If you were to judge solely from the marketing of The Golden Compass, you would think that the film is an epic on par with Tolkien’s The Lord of the Rings. After all, the voice-over in the preview said, “From the studio that produced The Lord of the Rings, comes the next epic story of good versus evil,” and the trailer depicted a ring, tumbling along through space. It would be understandable if you entered the theatre expecting to, well, be blown away.

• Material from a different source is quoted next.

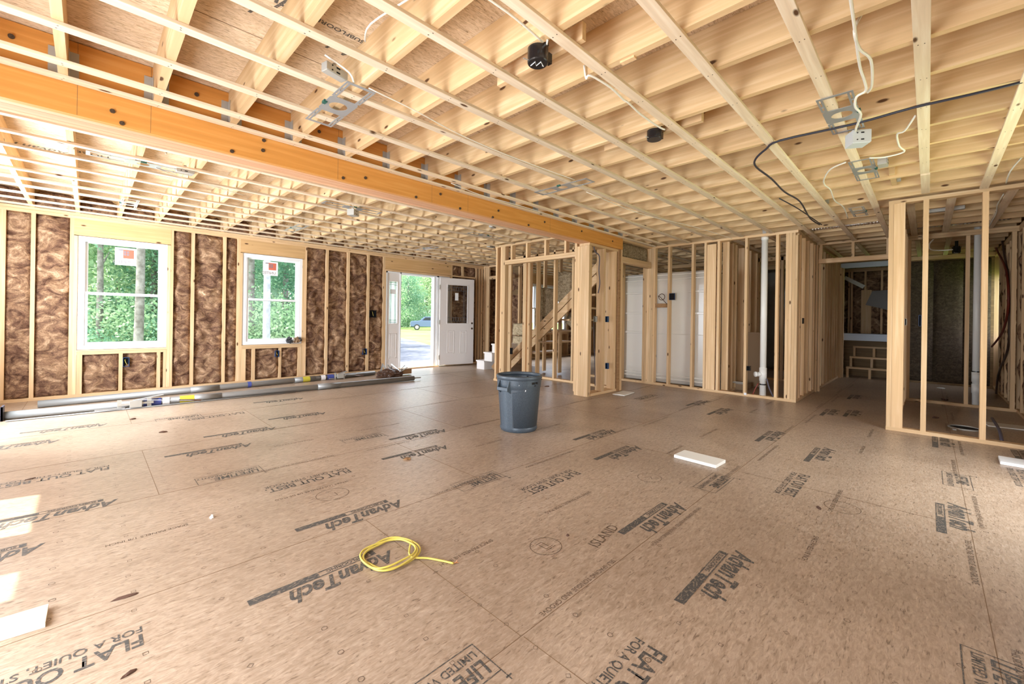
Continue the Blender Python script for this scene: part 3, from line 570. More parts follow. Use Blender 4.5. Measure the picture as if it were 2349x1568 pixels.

That’s the problem with Weitz’s adaptation of author Phillip Pullham’s first book from the His Dark Materials trilogy. Adult fans of the book expecting its integral anti-Catholic message to remain intact will be disappointed, and those new to the story, expecting something Tolkien-esque to play out, will find it lacking on that front. Kids will love it, but their parents might not let them see it out of fear that they would rush out and renounce God in the parking lot. Pullham had reputedly sought to craft a story that counters C.S. Lewis’ Chronicles of Narnia and that series’s foundation of Christian allegory. Pullham is well-known to be critical of the Roman Catholic Church, and The Golden Compass is, at heart, a humanist version of The Lion, the Witch, and the Wardrobe. However, it seems as if the producers and director wanted to avoid the backlash that the books have received by distancing the movie enough from the original message to defuse any controversy.

The film’s inability to measure up to expectations aside, things do start out promising for what is supposed to be the first of three films in the saga. The power of Pullham’s imagination is evident throughout. The film is set in a world that is suggested to exist in a universe parallel to our own and is very much like Earth. There are some major differences, though — one of the most unique components of The Golden Compass is the notion that the humans in its world each have a soul that exists externally from their body, in the form of an animal that they are able to converse with. Witches fly through the air, appearing and disappearing like wraiths, and massive “ice bears” clad in armour forged from the metal of meteors crash thunderously in battle. Visually, The Golden Compass has some breathtaking effects and imagery, and despite the film’s methodical pace, it offers enough fantastical elements that fans of the genre will appreciate it. They just won’t revere it.